Le due soluzioni «minimali», quelle che hanno fatto sperare in un accordo al ribasso per tutta la giornata, sono appese ad un filo assai sottile e non riescono a riscuotere il consenso dei Lumbard. L’ipotesi del ritorno dell’ex scalone Maroni, che in pratica significherebbe innalzare nel 2012 di un anno l’età  di uscita in anzianità , anticipando «quota 97», cioè 62 anni più 35 di contributi e fermando a quel punto la salita, non piace al Carroccio. La seconda ipotesi minimale, che sembra potrebbe essere digerita dallo stesso Maroni, è quella degli incentivi: invece di una rivalutazione della pensione, pari al 2 per cento l’anno, come è oggi previsto, chi accetta volontariamente di restare al lavoro invece di beneficiare del diritto ad andare in pensione potrebbe godere di una rivalutazione del 2,5 per cento. Si tratterebbe di un meccanismo volontario, che avrebbe dei costi per finanziare gli incentivi ma in linea con la riforma Dini e il sistema contributivo.

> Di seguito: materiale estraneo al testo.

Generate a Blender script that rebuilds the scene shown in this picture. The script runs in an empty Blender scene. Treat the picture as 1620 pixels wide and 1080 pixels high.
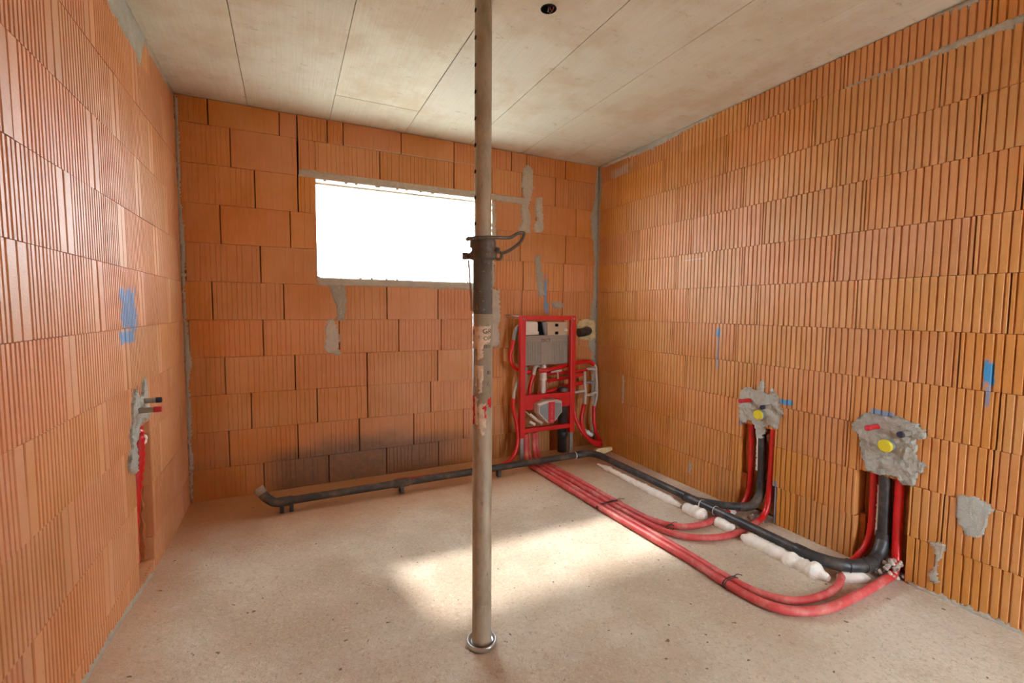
import bpy, bmesh, math, random
from mathutils import Vector, Matrix, noise
random.seed(7)
SC = bpy.context.scene
COL = SC.collection
W = 3.243          # room width (x), back wall is y = 0, room extends towards -y
HC = 2.625         # ceiling height
YF = -4.4          # wall behind the camera

# ------------------------------------------------------------------ camera
cam_d = bpy.data.cameras.new('camera')
cam = bpy.data.objects.new('camera', cam_d); COL.objects.link(cam)
cam_d.sensor_width = 36.0
cam_d.lens = 730.8 / 1620 * 36.0
cam_d.clip_start = 0.05
R_ = Vector((0.89964, -0.43657, 0.00723)); U_ = Vector((0.02354, 0.06503, 0.99761)); F_ = Vector((0.43599, 0.89732, -0.06878))
M = Matrix((R_, U_, -F_)).transposed().to_4x4(); M.translation = Vector((0.605, -3.6035, 1.2914))
cam.matrix_world = M
SC.camera = cam

# ------------------------------------------------------------------ sky, sun, exposure
SKY, SUN, EXPO = 17.0, 4.6, 0.48
wd = bpy.data.worlds.new('sky'); SC.world = wd; wd.use_nodes = True
nt = wd.node_tree; nt.nodes.clear()
tc = nt.nodes.new('ShaderNodeTexCoord'); nz = nt.nodes.new('ShaderNodeTexNoise'); nz.inputs['Scale'].default_value = 3.0; nz.inputs['Detail'].default_value = 5
mp = nt.nodes.new('ShaderNodeMapping'); mp.inputs['Scale'].default_value = (1, 1, 3.5)
cr = nt.nodes.new('ShaderNodeValToRGB')
cr.color_ramp.elements[0].position = .35; cr.color_ramp.elements[0].color = (.70, .88, 1.06, 1)
cr.color_ramp.elements[1].position = .62; cr.color_ramp.elements[1].color = (.84, .97, 1.02, 1)
bg = nt.nodes.new('ShaderNodeBackground'); bg.inputs['Strength'].default_value = SKY
ow = nt.nodes.new('ShaderNodeOutputWorld')
nt.links.new(tc.outputs['Generated'], mp.inputs['Vector']); nt.links.new(mp.outputs['Vector'], nz.inputs['Vector'])
nt.links.new(nz.outputs['Fac'], cr.inputs['Fac']); nt.links.new(cr.outputs['Color'], bg.inputs['Color']); nt.links.new(bg.outputs['Background'], ow.inputs['Surface'])
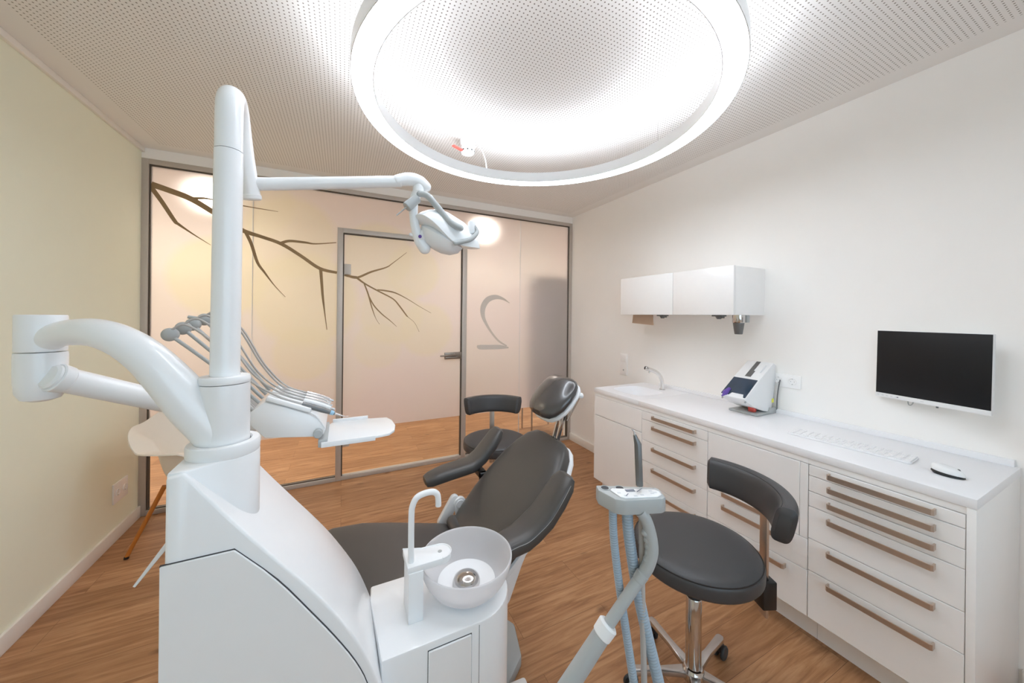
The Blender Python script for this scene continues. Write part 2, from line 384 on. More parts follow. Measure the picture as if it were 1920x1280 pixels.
def cyl(p, q, r0, r1=None, bev=0.0):
    """profile cylinder between two points with a small edge round"""
    r1 = r0 if r1 is None else r1; L = (Vector(q) - Vector(p)).length
    pr = [(0, 0), (r0 - bev, 0), (r0, bev), (r1, L - bev), (r1 - bev, L), (0, L)] if bev else [(0, 0), (r0, 0), (r1, L), (0, L)]
    return pr, frame(p, Vector(q) - Vector(p))
def add_cyl(mb, p, q, r0, r1=None, bev=0.0, n=28):
    pr, f = cyl(p, q, r0, r1, bev); mb.lathe(pr, n=n, M4=f); return mb

# ------------------------------------------------------------------ room shell
XL, XR, YB, YF, ZC = -1.33, 2.50, 3.485, -1.4, 2.70
struct(MB().box(-2.6, 4.2, YF - .1, 5.3, -0.1, 0).build('floor', M['wood']))
struct(MB().box(XL - .1, XR + .1, YF - .1, YB + .1, ZC, ZC + .1).build('ceiling', M['ceil']))
struct(MB().box(XL - .1, XL, YF - .1, YB + .12, 0, ZC).build('wall_left', M['wall_l']))
struct(MB().box(XR, XR + .1, YF - .1, YB + .12, 0, ZC).build('wall_right', M['wall_r']))
struct(MB().box(XL, XR, YB - .03, YB + .12, 2.626, ZC).build('wall_back', M['wall_r']))
wf = MB().box(XL, -0.8, YF - .1, YF, 0, ZC).box(1.7, XR, YF - .1, YF, 0, ZC).box(-0.8, 1.7, YF - .1, YF, 0, .7).box(-0.8, 1.7, YF - .1, YF, 2.4, ZC)
struct(wf.build('wall_front', M['wall_r']))
w0 = struct(MB().box(-.8, 1.7, YF - .06, YF - .05, .7, 2.4).build('added_window', M['glass']))  # unseen window, put in to give the added cool fill a place
fr = MB()
for x in (-.8, .42, 1.65): fr.box(x, x + .05, YF - .08, YF - .02, .7, 2.4, .004)
fr.box(-.8, 1.7, YF - .08, YF - .02, .7, .75, .004).box(-.8, 1.7, YF - .08, YF - .02, 2.35, 2.4, .004)
fr.build('added_window_frame', M['white_matt'], w0)
struct(MB().box(XL, XL + .015, YF, YB - .03, 0, .085, .003).build('baseboard_left', M['base']))
struct(MB().box(XR - .015, XR, 2.33, YB - .03, 0, .085, .003).build('baseboard_right', M['base']))
struct(MB().box(XR - .015, XR, YF, .34, 0, .085, .003).build('baseboard_front_right', M['base']))
# corridor beyond the glass
struct(MB().box(-2.6, 4.2, 5.2, 5.3, 0, 2.7).build('wall_corridor', M['wall_c']))
struct(MB().box(-2.6, 4.2, YB + .121, 5.3, 2.62, 2.7).build('ceiling_corridor', M['wall_r']))
struct(MB().box(-2.7, -2.6, YB, 5.3, 0, 2.7).build('wall_corridor_left', M['wall_c']))
struct(MB().box(4.2, 4.3, YB, 5.3, 0, 2.7).build('wall_corridor_right', M['wall_c']))
struct(MB().box(-2.6, 4.2, 5.185, 5.2, 0, .07, .003).build('baseboard_corridor', M['base']))
# ceiling edge strip along left wall
struct(MB().box(XL, XL + .02, YF, YB - .03, ZC - .035, ZC - .001, .003).build('trim_2', M['base']))

# glass partition
F1, F2 = YB - .03, YB + .03
t1 = MB()
t1.box(XL - .003, -1.292, F1, F2, 0, 2.626, .002).box(2.462, XR + .002, F1, F2, 0, 2.626, .002)
t1.box(-1.292, 2.462, F1, F2, 2.588, 2.626, .002)
t1.box(-1.292, -.05, F1, F2, 0, .035, .002).box(1.165, 2.462, F1, F2, 0, .035, .002)
t1 = struct(t1.build('trim_1', M['alu']))
gk = MB()
gk.box(-1.292, -1.284, F1 + .012, F2 - .012, .035, 2.588).box(2.454, 2.462, F1 + .012, F2 - .012, .035, 2.588).box(-1.284, 2.454, F1 + .012, F2 - .012, 2.579, 2.588)
gk.box(-1.284, -.05, F1 + .012, F2 - .012, .035, .041).box(1.165, 2.454, F1 + .012, F2 - .012, .035, .041)
gk.build('gasket', M['gasket'], t1)
FZ = 0.447          # lower edge of the film
def sheet(poly):
    mb = MB(); f = mb.bm.faces.new([mb.bm.verts.new((x, YB - .0068, z)) for x, z in poly]); return mb
def pane(name, poly, clear, film):
    o = struct(MB().prism(clear, 'y', YB - .005, YB + .005).build(name, M['glass']))
    sheet(film).build('frosted_film', M['film'], o)
    return o
def rect(a, b, c, d): return [(a, c), (b, c), (b, d), (a, d)]
w1 = pane('window_1', None, rect(-1.284, -.671, .041, 2.579), rect(-1.284, -.671, FZ - .01, 2.579))
big = [(-.667, .041), (-.05, .041), (-.05, 2.272), (1.165, 2.272), (1.165, .041), (1.800, .041), (1.800, 2.579), (-.667, 2.579)]
bigf = [(-.667, FZ), (-.05, FZ), (-.05, 2.272), (1.165, 2.272), (1.165, FZ), (1.800, FZ), (1.800, 2.579), (-.667, 2.579)]
w2 = pane('window_2', None, big, bigf)
w3 = pane('window_3', None, rect(1.804, 2.454, .041, 2.579), rect(1.804, 2.454, FZ, 2.579))
MB().box(-.671, -.667, YB - .008, YB + .006, .041, 2.579).build('glass_joint', M['white_matt'], w1)
MB().box(1.8, 1.804, YB - .008, YB + .006, .041, 2.579).build('glass_joint', M['white_matt'], w3)
# glass door with its frame
d1 = MB().box(-.05, -.004, F1, F2, 0, 2.272, .002).box(1.117, 1.165, F1, F2, 0, 2.272, .002).box(-.004, 1.117, F1, F2, 2.230, 2.272, .002)
d1 = struct(d1.build('door_1', M['alu']))
MB().box(-.004, .006, F1 + .012, F2 - .012, 0, 2.23).box(1.107, 1.117, F1 + .012, F2 - .012, 0, 2.23).box(.006, 1.107, F1 + .012, F2 - .012, 2.22, 2.23).build('gasket', M['gasket'], d1)
leaf = MB().box(.008, 1.105, YB - .005, YB + .005, .035, 2.218).build('glass_leaf', M['glass'], d1)
sheet(rect(.008, 1.105, FZ, 2.218)).build('frosted_film', M['film'], leaf)
MB().box(-.004, 1.117, F1 + .004, F2 - .004, 0, .036, .002).build('bottom_rail', M['alu'], d1)
hd = MB().box(.935, 1.112, YB - .03, YB - .008, 1.045, 1.115, .004).box(.935, 1.07, YB - .055, YB - .03, 1.052, 1.072, .004)
hd = hd.build('lock_case', M['steel'], d1)
add_cyl(MB(), (1.03, YB - .03, 1.088), (1.03, YB - .068, 1.088), .010).tube([(1.03, YB - .066, 1.088), (.98, YB - .07, 1.088), (.885, YB - .07, 1.086)], .0085, round_=True).build('lever', M['steel'], hd)
MB().box(.006, .062, YB - .03, YB - .006, 1.855, 1.95, .003).build('hinge', M['alu'], d1)
MB().box(.006, .062, YB - .03, YB - .006, .30, .395, .003).build('hinge', M['alu'], d1)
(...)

Se queste sono le ipotesi che hanno speranze assai limitate di passare sotto il tritacarne della Lega, sugli altri argomenti Bossi sembra più morbido. Per le pensioni di vecchiaia delle lavoratrici private, ad esempio, si accetterebbe di ridurre il percorso verso i 65 anni, a sette anni, partendo dal 2013 invece di prevedere una transizione di dodici anni, come stabilito dalla manovra d’estate (aumenti graduali dal 2014 fino al 2026).
Secondo quanto riferito dalla Gelmini a Ballarò si sarebbe raggiunto un accordo sulle pensioni di vecchiaia con la Lega per andare a 67 anni. Tuttavia già  la legislazione attuale prevede che si vada a 66 anni e che nel 2013, con la riforma per le aspettative di vita, si salga a 66 anni e tre mesi.
Un punto sul quale i leghisti sarebbero favorevoli è quello delle pensioni di invalidità  (oltre ad interventi sulle reversibilità ). La tesi bossiana è che al Sud le pensioni di invalidità  sono 4 volte quelle della Germania e dunque c’è spazio per intervenire, presumibilmente stringendo i criteri di assegnazione e passando al setaccio malversazioni e truffe.
Altro fronte sul quale la Lega darebbe il disco verde è quelli di un prelievo sulle baby pensioni: in Italia sono circa 500 mila coloro che beneficiando di vari leggi sono andati in passato tra i 40 e i 50 anni. Ma il percorso è spinoso perché si dovrebbe intervenire sui diritti acquisiti. Altro tema che potrebbe essere toccato, e troverebbe il via libera della Lega, è quello delle pensioni d’oro: tuttavia un intervento è già  stato fatto con la manovra d’agosto con l’imposizione di un contributo di solidarietà  del 5-10 per certo agli assegni che superano i 90-150 mila euro.
Sul fronte delle parti sociali il nuovo dibattito sulle pensioni ha avuto l’effetto di ricompattare i sindacati. Cgil, Cisl e Uil si dicono nettamente contrari alla riforma. Bonanni (Cisl) chiede che prima il governo dia l’esempio e metta in campo la patrimoniale. Angeletti (Uil) chiede di tagliare i costi politici e di intervenire, piuttosto, sulle pensioni dei parlamentari. E non esclude, «se necessario», l’eventualità  di scendere in piazza. La Cgil – come già  sostenuto dalla leader Susanna Camusso – parla di «accanimento».